– В России эта ориенталистская традиция существовала – и довольно эффективно – задолго до Дебюсси. А образцом для подражания в «Путешествии Лисы» послужила «Шехеразада» для сопрано с оркестром Равеля. В «Лисе» нет заимствований оттуда, но, возможно, есть нечто общее в звучании оркестра.
– Любопытно, что ваше самое первое сочинение – это три песни на стихи китайского поэта. То есть ваш интерес к Востоку начался довольно давно.

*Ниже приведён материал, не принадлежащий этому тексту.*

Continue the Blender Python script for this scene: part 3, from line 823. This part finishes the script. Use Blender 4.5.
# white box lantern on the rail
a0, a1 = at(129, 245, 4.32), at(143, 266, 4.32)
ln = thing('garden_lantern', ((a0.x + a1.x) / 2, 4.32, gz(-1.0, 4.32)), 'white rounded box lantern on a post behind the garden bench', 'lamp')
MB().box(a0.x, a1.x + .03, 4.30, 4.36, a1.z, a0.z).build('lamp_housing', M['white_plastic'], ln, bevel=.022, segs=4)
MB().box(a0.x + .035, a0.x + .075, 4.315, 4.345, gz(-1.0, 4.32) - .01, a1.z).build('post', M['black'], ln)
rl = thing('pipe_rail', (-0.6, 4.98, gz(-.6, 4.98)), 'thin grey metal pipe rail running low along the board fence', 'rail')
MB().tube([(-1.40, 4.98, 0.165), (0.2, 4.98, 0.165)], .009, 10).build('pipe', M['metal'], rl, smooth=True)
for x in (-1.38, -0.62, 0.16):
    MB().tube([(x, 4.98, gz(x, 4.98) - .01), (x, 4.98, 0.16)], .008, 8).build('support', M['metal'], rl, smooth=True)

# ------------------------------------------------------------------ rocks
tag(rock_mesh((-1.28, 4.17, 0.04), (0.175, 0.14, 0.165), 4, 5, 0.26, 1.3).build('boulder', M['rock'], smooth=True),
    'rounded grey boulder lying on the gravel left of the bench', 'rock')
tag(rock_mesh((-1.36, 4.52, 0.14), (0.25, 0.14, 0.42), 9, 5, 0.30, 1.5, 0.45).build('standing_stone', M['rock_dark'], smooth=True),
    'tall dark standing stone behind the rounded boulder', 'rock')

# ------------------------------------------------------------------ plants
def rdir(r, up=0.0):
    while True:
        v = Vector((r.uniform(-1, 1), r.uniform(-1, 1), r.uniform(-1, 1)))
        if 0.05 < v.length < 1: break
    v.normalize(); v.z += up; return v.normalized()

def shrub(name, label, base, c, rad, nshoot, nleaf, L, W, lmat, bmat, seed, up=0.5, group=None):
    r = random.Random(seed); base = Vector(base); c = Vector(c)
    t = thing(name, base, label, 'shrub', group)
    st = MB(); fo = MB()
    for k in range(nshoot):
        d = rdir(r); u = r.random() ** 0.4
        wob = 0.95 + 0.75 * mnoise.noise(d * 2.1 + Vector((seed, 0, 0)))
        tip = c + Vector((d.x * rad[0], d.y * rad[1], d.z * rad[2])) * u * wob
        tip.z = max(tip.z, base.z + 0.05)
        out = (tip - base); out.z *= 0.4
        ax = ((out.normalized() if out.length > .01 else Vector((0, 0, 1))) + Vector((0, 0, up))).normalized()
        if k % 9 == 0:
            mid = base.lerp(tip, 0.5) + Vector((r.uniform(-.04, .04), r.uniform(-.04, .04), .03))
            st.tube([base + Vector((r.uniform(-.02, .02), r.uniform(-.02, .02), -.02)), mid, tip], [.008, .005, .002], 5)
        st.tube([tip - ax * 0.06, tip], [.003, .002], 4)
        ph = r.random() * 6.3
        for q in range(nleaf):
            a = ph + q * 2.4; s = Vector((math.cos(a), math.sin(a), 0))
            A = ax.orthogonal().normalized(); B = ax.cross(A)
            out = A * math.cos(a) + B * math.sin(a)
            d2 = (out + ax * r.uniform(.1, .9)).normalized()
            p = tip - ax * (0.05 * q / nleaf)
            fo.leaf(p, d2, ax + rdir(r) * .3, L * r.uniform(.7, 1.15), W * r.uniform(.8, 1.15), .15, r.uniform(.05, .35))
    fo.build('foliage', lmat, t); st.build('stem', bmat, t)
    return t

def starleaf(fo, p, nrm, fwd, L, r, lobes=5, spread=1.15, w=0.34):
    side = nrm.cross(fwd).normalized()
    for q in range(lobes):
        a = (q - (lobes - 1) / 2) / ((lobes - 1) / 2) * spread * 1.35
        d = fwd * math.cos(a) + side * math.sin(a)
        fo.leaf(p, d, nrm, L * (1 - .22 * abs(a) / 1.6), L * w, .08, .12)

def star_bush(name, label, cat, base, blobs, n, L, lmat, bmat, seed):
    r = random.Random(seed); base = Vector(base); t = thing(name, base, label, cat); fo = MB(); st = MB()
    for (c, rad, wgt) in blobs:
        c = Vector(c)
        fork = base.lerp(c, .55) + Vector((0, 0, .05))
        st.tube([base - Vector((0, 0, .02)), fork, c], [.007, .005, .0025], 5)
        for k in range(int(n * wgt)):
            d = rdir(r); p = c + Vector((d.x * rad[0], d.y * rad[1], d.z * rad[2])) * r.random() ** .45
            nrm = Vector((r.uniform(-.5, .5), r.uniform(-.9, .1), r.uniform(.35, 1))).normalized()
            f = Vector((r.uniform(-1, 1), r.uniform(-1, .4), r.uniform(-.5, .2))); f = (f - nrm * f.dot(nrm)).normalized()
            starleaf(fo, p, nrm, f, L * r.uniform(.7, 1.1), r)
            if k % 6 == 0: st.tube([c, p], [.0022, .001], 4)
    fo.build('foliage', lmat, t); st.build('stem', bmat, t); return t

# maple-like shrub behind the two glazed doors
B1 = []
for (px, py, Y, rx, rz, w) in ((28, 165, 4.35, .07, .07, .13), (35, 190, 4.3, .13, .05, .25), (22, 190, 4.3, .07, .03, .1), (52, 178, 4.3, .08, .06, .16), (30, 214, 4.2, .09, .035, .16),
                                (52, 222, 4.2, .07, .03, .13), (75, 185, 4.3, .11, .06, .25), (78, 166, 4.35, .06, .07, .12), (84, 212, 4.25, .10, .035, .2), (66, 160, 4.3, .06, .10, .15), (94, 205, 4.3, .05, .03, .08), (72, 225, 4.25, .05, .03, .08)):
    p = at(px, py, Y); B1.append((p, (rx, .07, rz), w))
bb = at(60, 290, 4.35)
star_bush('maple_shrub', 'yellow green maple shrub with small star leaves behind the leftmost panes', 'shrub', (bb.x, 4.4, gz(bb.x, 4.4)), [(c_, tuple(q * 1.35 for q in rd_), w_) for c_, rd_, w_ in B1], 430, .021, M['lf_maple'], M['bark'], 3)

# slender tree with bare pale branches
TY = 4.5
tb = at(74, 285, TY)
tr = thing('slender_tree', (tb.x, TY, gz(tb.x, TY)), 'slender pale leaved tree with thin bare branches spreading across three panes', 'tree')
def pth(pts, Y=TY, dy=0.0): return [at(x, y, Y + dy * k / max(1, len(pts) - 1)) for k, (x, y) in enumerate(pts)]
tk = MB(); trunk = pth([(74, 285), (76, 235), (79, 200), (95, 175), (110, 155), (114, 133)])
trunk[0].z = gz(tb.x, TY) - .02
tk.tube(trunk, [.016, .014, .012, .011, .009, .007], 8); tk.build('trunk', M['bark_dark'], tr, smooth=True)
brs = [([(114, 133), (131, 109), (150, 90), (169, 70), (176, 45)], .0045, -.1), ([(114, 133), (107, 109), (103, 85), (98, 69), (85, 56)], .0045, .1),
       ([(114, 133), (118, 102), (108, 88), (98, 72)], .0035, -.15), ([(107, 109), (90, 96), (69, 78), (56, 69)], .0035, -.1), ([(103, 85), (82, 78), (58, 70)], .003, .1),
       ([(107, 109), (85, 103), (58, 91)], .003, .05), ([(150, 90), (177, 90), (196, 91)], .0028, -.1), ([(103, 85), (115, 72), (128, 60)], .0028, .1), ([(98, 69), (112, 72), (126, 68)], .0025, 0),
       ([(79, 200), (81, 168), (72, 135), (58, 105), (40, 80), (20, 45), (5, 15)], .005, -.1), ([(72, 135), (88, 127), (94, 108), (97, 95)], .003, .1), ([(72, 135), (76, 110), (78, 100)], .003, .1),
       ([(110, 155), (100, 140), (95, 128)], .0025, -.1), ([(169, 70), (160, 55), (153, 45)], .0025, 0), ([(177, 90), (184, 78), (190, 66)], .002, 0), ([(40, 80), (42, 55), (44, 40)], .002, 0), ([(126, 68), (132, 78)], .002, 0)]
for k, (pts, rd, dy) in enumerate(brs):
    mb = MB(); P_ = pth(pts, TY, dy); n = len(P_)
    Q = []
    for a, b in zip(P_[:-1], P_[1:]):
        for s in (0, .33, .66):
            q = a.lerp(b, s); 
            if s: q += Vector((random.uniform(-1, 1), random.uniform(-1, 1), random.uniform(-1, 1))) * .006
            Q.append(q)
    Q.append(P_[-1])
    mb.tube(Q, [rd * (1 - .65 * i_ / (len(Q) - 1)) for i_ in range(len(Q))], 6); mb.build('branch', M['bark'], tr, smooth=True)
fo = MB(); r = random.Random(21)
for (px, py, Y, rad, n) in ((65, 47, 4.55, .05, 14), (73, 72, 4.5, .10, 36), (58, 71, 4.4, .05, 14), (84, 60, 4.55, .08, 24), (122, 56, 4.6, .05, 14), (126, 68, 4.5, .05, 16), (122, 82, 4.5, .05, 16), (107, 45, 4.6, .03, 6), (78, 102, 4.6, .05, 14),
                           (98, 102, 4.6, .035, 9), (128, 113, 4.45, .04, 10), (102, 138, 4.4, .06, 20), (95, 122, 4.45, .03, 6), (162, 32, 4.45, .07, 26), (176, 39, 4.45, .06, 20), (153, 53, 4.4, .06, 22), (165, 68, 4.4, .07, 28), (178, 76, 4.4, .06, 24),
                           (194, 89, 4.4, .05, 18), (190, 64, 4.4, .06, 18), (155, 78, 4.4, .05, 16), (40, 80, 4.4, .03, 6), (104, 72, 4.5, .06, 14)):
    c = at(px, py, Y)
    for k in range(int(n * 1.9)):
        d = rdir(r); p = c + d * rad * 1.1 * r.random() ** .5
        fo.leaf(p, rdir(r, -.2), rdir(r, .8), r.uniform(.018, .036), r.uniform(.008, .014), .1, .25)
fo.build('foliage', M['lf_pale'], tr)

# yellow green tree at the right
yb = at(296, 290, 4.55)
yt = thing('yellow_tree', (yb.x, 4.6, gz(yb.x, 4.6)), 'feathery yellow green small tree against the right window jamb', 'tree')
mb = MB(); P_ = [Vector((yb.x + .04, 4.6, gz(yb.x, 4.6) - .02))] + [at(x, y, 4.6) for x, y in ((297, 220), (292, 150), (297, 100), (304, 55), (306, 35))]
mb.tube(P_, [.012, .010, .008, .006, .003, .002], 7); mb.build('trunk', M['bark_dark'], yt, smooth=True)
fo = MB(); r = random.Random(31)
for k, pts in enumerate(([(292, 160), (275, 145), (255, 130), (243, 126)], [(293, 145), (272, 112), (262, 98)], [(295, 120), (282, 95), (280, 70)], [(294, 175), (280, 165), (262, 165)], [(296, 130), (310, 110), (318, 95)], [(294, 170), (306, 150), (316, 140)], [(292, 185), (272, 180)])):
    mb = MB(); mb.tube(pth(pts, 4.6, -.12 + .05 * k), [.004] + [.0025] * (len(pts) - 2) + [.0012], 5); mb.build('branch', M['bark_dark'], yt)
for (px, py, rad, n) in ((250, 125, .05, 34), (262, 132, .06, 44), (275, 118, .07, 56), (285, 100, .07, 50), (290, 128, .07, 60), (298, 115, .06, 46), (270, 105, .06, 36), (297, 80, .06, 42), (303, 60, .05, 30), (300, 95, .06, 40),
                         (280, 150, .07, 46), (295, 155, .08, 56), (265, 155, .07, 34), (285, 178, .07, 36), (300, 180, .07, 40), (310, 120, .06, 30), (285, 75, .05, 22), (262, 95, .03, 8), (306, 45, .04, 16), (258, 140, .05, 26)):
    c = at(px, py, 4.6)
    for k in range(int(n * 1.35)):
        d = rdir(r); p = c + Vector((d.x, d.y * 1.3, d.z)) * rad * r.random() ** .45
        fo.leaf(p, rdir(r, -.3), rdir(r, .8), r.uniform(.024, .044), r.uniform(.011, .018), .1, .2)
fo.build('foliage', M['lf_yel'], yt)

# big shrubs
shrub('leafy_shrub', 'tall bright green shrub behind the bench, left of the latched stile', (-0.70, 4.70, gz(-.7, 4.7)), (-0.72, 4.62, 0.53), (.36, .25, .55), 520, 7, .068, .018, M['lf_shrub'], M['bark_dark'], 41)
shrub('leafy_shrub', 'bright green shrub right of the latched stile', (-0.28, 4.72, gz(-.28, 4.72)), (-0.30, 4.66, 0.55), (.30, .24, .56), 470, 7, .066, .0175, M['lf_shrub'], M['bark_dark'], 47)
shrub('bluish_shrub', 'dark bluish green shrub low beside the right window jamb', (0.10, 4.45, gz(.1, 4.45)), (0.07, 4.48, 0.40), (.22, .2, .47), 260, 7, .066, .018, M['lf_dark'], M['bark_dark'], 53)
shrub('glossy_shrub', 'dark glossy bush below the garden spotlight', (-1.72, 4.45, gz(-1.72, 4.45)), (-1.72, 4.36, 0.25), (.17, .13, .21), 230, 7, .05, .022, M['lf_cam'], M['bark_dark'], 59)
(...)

– Но я-то этого не знал. Я просто что-то нащупывал… Вообще, что интересно в неевропейской музыке? Она вроде бы позволяет расслабиться и избавиться от ощущения иерархичности. Вы слушаете рагу или мугам – музыку, в которой нет ни верха, ни низа, ни главного, ни подчиненного. Можете заснуть, через 59 минут проснуться, а рага будет на том же месте. Она устроена по совершенно другим законам. Но что в ней крайне важно? В ней нет пауз. В западной традиции тоже есть музыка (назову, к примеру, Мортона Фелдмана, Александра Кнайфеля), которая, минуя рацио, апеллирует к вашей сокровенной сущности, что бы под этим ни подразумевалось. Но к трансу эта музыка не приводит, в самадхи не погружает, потому что содержит паузы, обязательные элементы авангардно-медитативного стиля. В эти паузы может ворваться что угодно – скрежет металла, гудки машин, лай собак. В этом большая стратегическая лажа такой музыки: она проницаема. И это не вызывает умиления, как вызывает умиление хрупкость или поношенная дырявая одежда. В этом смысле «4'33''» более гомогенная вещь, потому что она представляет собой одну большую паузу, и против этого не попрешь.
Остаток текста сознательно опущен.